By this point, Derby had become a wealthy man, with ownership interests in a number of ships, and he began operating as a merchant here in Salem. Then, in 1762, he began construction of Derby Wharf, which would eventually become the largest wharf in the harbor. He did lose a few ships during the French and Indian War, and his business was further affected by the Sugar Act of 1764, which placed a tax on the molasses trade. However, Derby still continued to prosper, and was actively involved in the merchant business until the early 1770s.

Richard and Mary Derby raised six children here in this house: Richard, Jr., Mary, Elias, John, Martha, and Sarah. Both the younger Richard and John became ship captains, with John achieving some fame for the role he played at the start of the American Revolution. The war started on April 19, 1775, with the battles of Lexington and Concord. However, in the days when transatlantic news traveled only as quickly as the ship that carried it, the accounts of the battles would take time to reach England. The Patriot leaders recognized the value of being first to bring the news to the British people, since it would allow their version of events to influence public opinion, so John Derby was given the responsibility of carrying these reports. He departed Salem on April 29 aboard the Quero, and arrived in London on May 28, nearly two weeks ahead of the ship that brought the official British account of the battles.

However, the most prominent of Richard Derby’s children was his son Elias Hasket Derby, who took over control of the family merchant business after Richard’s retirement.  Like the rest of his family, he was a staunch Patriot during the war, and owned a number of privateers that preyed on British shipping. He profited from these successful privateers, and his fortune continued to grow after the war, as Salem ships began trading with the East Indies, China, India, and other distant ports. By the 1790s, he was among the wealthiest men in the country, and lived in an elegant mansion on Washington Street, near the center of Salem. This period coincided with Salem’s height of prosperity as a seaport, when it ranked as the seventh-largest city or town in the country, and the wealthiest on a per-capita basis. Derby had much to do with this, and some 50 years after his death he was referred to as “King Derby” by Nathaniel Hawthorne, in his introduction to The Scarlet Letter.

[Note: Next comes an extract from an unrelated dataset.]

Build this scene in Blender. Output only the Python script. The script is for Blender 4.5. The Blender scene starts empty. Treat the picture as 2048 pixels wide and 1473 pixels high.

Richard Derby died in 1783, leaving this house to Elias, who rented it out to several different tenants between 1785 and 1795. Then, in 1795, he sold the house to lumber merchant Miles Ward, who subdivided the property and lived in this house with his wife Hannah. Ward died just a year later, but the house would remain in his family for many years. His son, Joseph Chipman Ward, later inherited the property, followed by his son Miles Ward. As late as 1897, the house was owned by Frances L. Ward, who was the widow of Chipman Ward, another of Joseph’s children.

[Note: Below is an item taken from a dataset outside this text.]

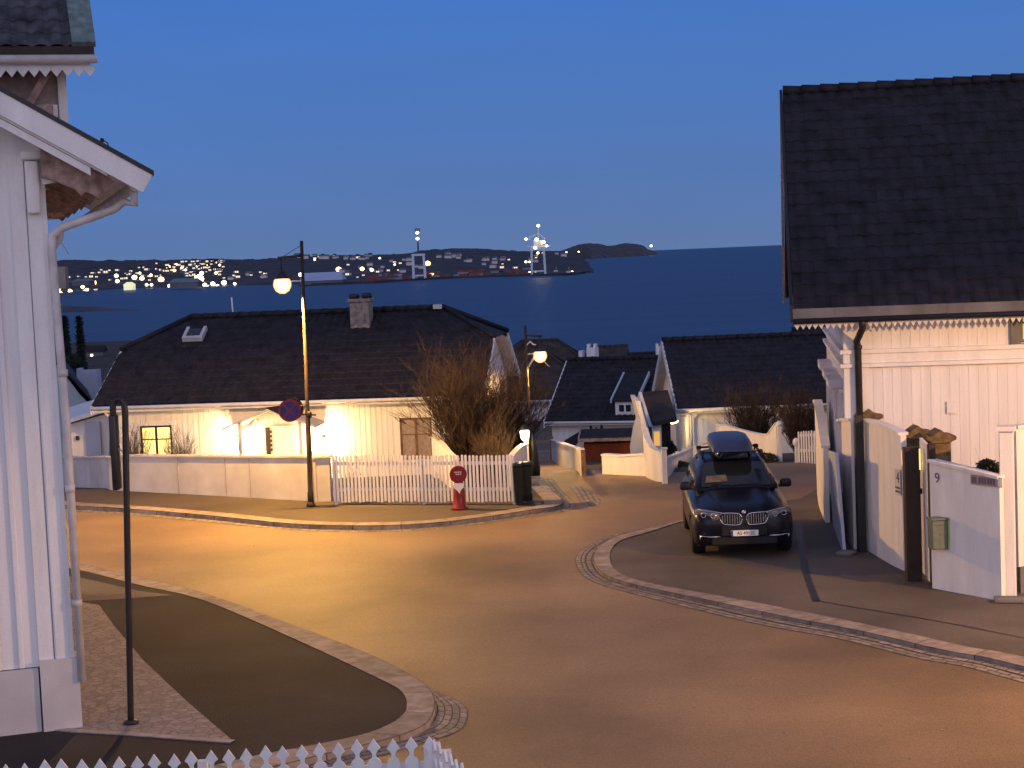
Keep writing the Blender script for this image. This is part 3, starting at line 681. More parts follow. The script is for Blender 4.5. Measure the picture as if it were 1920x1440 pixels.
# ---- the long white house behind the garden wall
A_, B_ = at(205, 765, 53.6), at(886, 748, 52.2)
rot = math.atan2(B_.y-A_.y, B_.x-A_.x); L1 = (Vector((B_.x, B_.y))-Vector((A_.x, A_.y))).length
zb1 = -.75
t = thing('white_house', 'long low white timber house with half hipped dark tiled roof behind the garden wall', 'house', (A_.x, A_.y, zb1), rot)
H1 = frame_at((A_.x, A_.y, zb1), rot)
ze1, zr1 = 2.77, 5.05
gable_house(t, L1, 8.6, ze1, zr1, zb=-.6, ohe=.42, og=.42, hip=(.95, 1.9), batten=.17)
inv = H1.inverted()
def loc_on(px, py, Hinv, yl=0.):   # local coords on front plane y=yl
    o_ = Hinv @ C0; d = Hinv.to_3x3() @ ray(px, py); k = (yl-o_.y)/d.y; return o_+d*k
def winpx(par, Hinv, x0, y0, x1, y1, **k):
    a = loc_on(x0, y1, Hinv); b = loc_on(x1, y0, Hinv); return window(par, a.x, a.z, b.x-a.x, b.z-a.z, **k)
winpx(t, inv, 267, 797, 322, 866, pane='litpane2', bars=(.62,), frame='darkbrown')
winpx(t, inv, 753, 782, 809, 862, pane='curtain', bars=(.6,), frame='brown')
# porch: pitched hood, door, side posts and two wall lamps
pa = loc_on(440, 795, inv); pb = loc_on(525, 765, inv)
dx0 = loc_on(497, 800, inv).x; dz = loc_on(497, 800, inv).z
mb = MB(); mb.box(dx0-.02, dx0+.95, -.05, .0, 0, dz+.02); d_ = part(t, 'door', mb, M['white'])
mb = MB(); mb.box(dx0+.02, dx0+.16, -.075, -.05, .1, dz-.02)
for k in range(5): mb.box(dx0+.16, dx0+.22, -.07, -.052, dz-.2-k*.14, dz-.12-k*.14)
part(d_, 'glazing_strip', mb, M['darkbrown'])
cxp = dx0+.45; hz0 = dz+.12
mb = MB()
for sg in (-1, 1): mb.add([(cxp, -1.3, hz0+.55), (cxp+sg*1.45, -1.3, hz0), (cxp+sg*1.45, 0, hz0), (cxp, 0, hz0+.55), (cxp, -1.3, hz0+.48), (cxp+sg*1.45, -1.3, hz0-.07), (cxp+sg*1.45, 0, hz0-.07), (cxp, 0, hz0+.48)], [(0, 1, 2, 3), (4, 5, 6, 7), (0, 1, 5, 4), (1, 2, 6, 5)])
part(t, 'porch_roof', mb, M['zinc'])
mb = MB()
for x in (cxp-.95, cxp+.95): mb = MB(); mb.box(x-.05, x+.05, -1.15, -1.05, 0, hz0-.02+.15); mb.box(x-.03, x+.03, -1.05, 0, hz0-.1, hz0); part(t, 'porch_post', mb, M['white'])
for px in (450, 606):
    q = loc_on(px, 822, inv); mb = MB(); mb.box(q.x-.05, q.x+.05, -.09, 0, q.z-.12, q.z+.16); mb.lathe([(.03, .14), (.11, .10), (.13, .06)], 12, (q.x, -.16, q.z)); w_ = part(t, 'wall_lamp', mb, M['black'])
    mb = MB(); mb.lathe([(.04, -.11), (.075, -.06), (.08, .03), (.05, .06)], 12, (q.x, -.16, q.z)); part(w_, 'bulb', mb, M['bulb2'])
    for dz_ in (.22, -.24):
        ld = bpy.data.lights.new('porch_light', 'POINT'); ld.energy = 140; ld.color = (1, .70, .30); ld.shadow_soft_size = .06; lo = bpy.data.objects.new('porch_light', ld); COL.objects.link(lo); lo.location = H1 @ Vector((q.x, -.42, q.z+dz_))
# gutter spout, skylight, chimney, vent
mb = MB(); mb.tube([(.0, -.50, ze1-.25), (-.02, -.3, ze1-.42), (.03, -.07, ze1-.6), (.03, -.07, 0)], .045, 8); part(t, 'downpipe', mb, M['white'])
s1 = (zr1-ze1)/4.3
def roofpt(px, py, Hinv, ze, s, lift=.1):     # hit of the sight line with the front slope
    o_ = Hinv @ C0; d = Hinv.to_3x3() @ ray(px, py)
    k = (ze+lift+s*o_.y-o_.z)/(d.z-s*d.y); return o_+d*k
q = roofpt(367, 626, inv, ze1, s1); q2 = roofpt(365, 634, inv, ze1, s1)
RX = Matrix.Translation(q) @ Matrix.Rotation(math.atan(s1), 4, 'X')
mb = MB(); mb.box(-.24, .24, -.32, .22, 0, .08, RX); sk = part(t, 'skylight', mb, M['glass'])
mb = MB(); mb.box(-.34, -.24, -.36, .26, -.02, .14, RX); mb.box(.24, .34, -.36, .26, -.02, .14, RX); mb.box(-.34, .34, -.46, -.33, -.02, .13, RX); part(sk, 'frame', mb, M['zinc'])
q = roofpt(676, 610, inv, ze1, s1)
mb = MB(); mb.bevbox(q.x-.32, q.x+.32, q.y-.1, q.y+.6, q.z-.3, zr1+.40, .02, 1, sm=False); mb.box(q.x-.38, q.x+.38, q.y-.16, q.y+.66, zr1+.40, zr1+.50); ch = part(t, 'chimney', mb, M['brick'])
mb = MB(); mb.bevbox(q.x-.34, q.x-.06, q.y, q.y+.4, zr1+.505, zr1+.66, .03, 1); mb.bevbox(q.x+.08, q.x+.36, q.y, q.y+.4, zr1+.505, zr1+.68, .03, 1); part(ch, 'chimney_pot', mb, M['black'])
q = roofpt(818, 600, inv, ze1, s1)
mb = MB(); mb.box(q.x-.14, q.x+.14, q.y+.3, q.y+.45, zr1+.05, zr1+.20); part(t, 'ridge_vent', mb, M['zinc'])
mb = MB(); mb.tube([(roofpt(424, 600, inv, ze1, s1).x, 4.9, zr1-.2), (roofpt(424, 600, inv, ze1, s1).x-.03, 4.9, zr1+.68)], .03, 6); part(t, 'flue_pipe', mb, M['white'])

# ---- right house with the tall dark roof
rR = R(-8.4); OR = Vector((6.55, 33.4, 0))
HR = frame_at(OR, rR); iR = HR.inverted()
t = thing('white_house', 'two storey white timber house with tall black tiled roof and lace trimmed eaves', 'house', OR, rR)
zeR = at(1600, 562, 33).z+.35; zrR = at(1478, 178, 38.2).z
LR, WR = 16., 9.4
gable_house(t, LR, WR, zeR, zrR, zb=-.3, ohe=.62, og=.98, batten=.18, trim=None, th=.34, tw=.27)
sR = (zrR-zeR)/(WR/2); zER = zeR-sR*.62
mb = MB(); mb.box(-1.0, LR+1, -.68, -.62, zER-.13, zER+.06)
for k in range(9): mb.box(k*2.1-.2, k*2.1-.18, -.69, -.68, zER-.12, zER+.05)
part(t, 'fascia', mb, M['grey']); mb = MB(); mb.tube([(-1.0, -.73, zER-.18), (LR+1, -.73, zER-.18)], .055, 8); part(t, 'gutter', mb, M['black'])
for x in (-1.02,):
    for sg in (0, 1):
        mb = MB(); ya, yb = (-.66, WR/2) if not sg else (WR+.66, WR/2); e = .03
        mb.add([(x-e, ya, zER-.2), (x+e, ya, zER-.2), (x+e, ya, zER+.12), (x-e, ya, zER+.12), (x-e, yb, zrR-.2), (x+e, yb, zrR-.2), (x+e, yb, zrR+.12), (x-e, yb, zrR+.12)], [(0, 1, 2, 3), (4, 7, 6, 5), (0, 4, 5, 1), (1, 5, 6, 2), (2, 6, 7, 3), (3, 7, 4, 0)])
        part(t, 'bargeboard', mb, M['black'] if not sg else M['curtain'])
def lace(mb, x0, x1, y, z, d, step=.115):
    n = int((x1-x0)/step); w = (x1-x0)/n
    mb.box(x0, x1, y, y+.02, z-d*.35, z)
    for i in range(n):
        a = x0+i*w; mb.add([(a, y, z-d*.35), (a+w, y, z-d*.35), (a+w*.5, y, z-d), (a, y+.02, z-d*.35), (a+w, y+.02, z-d*.35), (a+w*.5, y+.02, z-d)], [(0, 1, 2), (3, 5, 4), (0, 2, 5, 3), (1, 4, 5, 2)])
mb = MB(); lace(mb, -.98, LR, -.60, zER-.20, .15); part(t, 'lace_trim', mb, M['white'])
mb = MB(); mb.box(-.98, LR, -.575, -.002, zER-.12, zER-.09); part(t, 'soffit', mb, M['white'])
mb = MB()   # inner flying gable boards on the left end
for sg in (0, 1):
    ya, yb = (-.3, WR/2) if not sg else (WR+.3, WR/2); za = zeR-.3*sR-.45
    mb.add([(-.80, ya, za), (-.76, ya, za), (-.76, yb, zrR-.55), (-.80, yb, zrR-.55), (-.80, ya, za+.3), (-.76, ya, za+.3), (-.76, yb, zrR-.25), (-.80, yb, zrR-.25)], [(0, 1, 2, 3), (4, 7, 6, 5), (0, 3, 7, 4), (1, 5, 6, 2), (0, 4, 5, 1)])
part(t, 'gable_board', mb, M['white'])
# cornice bands + pilaster
zc1 = loc_on(1700, 656, iR).z; zc2 = loc_on(1700, 681, iR).z
mb = MB(); mb.box(-.06, LR, -.10, -.016, zc1-.04, zc1+.04); mb.box(-.04, LR, -.055, -.017, zc2+.03, zc1-.045); mb.box(-.06, LR, -.10, -.016, zc2-.05, zc2+.025)
mb.box(-.10, -.016, -.11, WR, zc1-.04, zc1+.04); mb.box(-.10, -.016, -.11, WR, zc2-.05, zc2+.025); part(t, 'cornice_band', mb, M['white'])
mb = MB(); mb.box(-.03, .46, -.045, -.0155, -.3, zc2-.06); mb.box(-.03, .46, -.045, -.0155, zc1+.045, zER-.14); mb.box(-.07, .52, -.09, -.016, zER-.42, zER-.30); part(t, 'pilaster', mb, M['white'])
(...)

The first photo was taken a few years later, around 1906. By this point, the house was being rented by Thomas and Anna Rock, two Irish immigrants who were in their 60s at the time. They lived here with two of their adult children, Mary and Thomas, both of whom were employed as clerks. This was a significant difference from a century and a half earlier, when it had been the home of one of Salem’s wealthiest merchants, but this reflected the changes that the city had undergone in the 19th century, as its once-prosperous shipping industry steadily declined. However, the house is still standing today, more than 280 years after the newlywed Richard and Mary Hodges first moved in, and its exterior has seen few changes since the first photo was taken.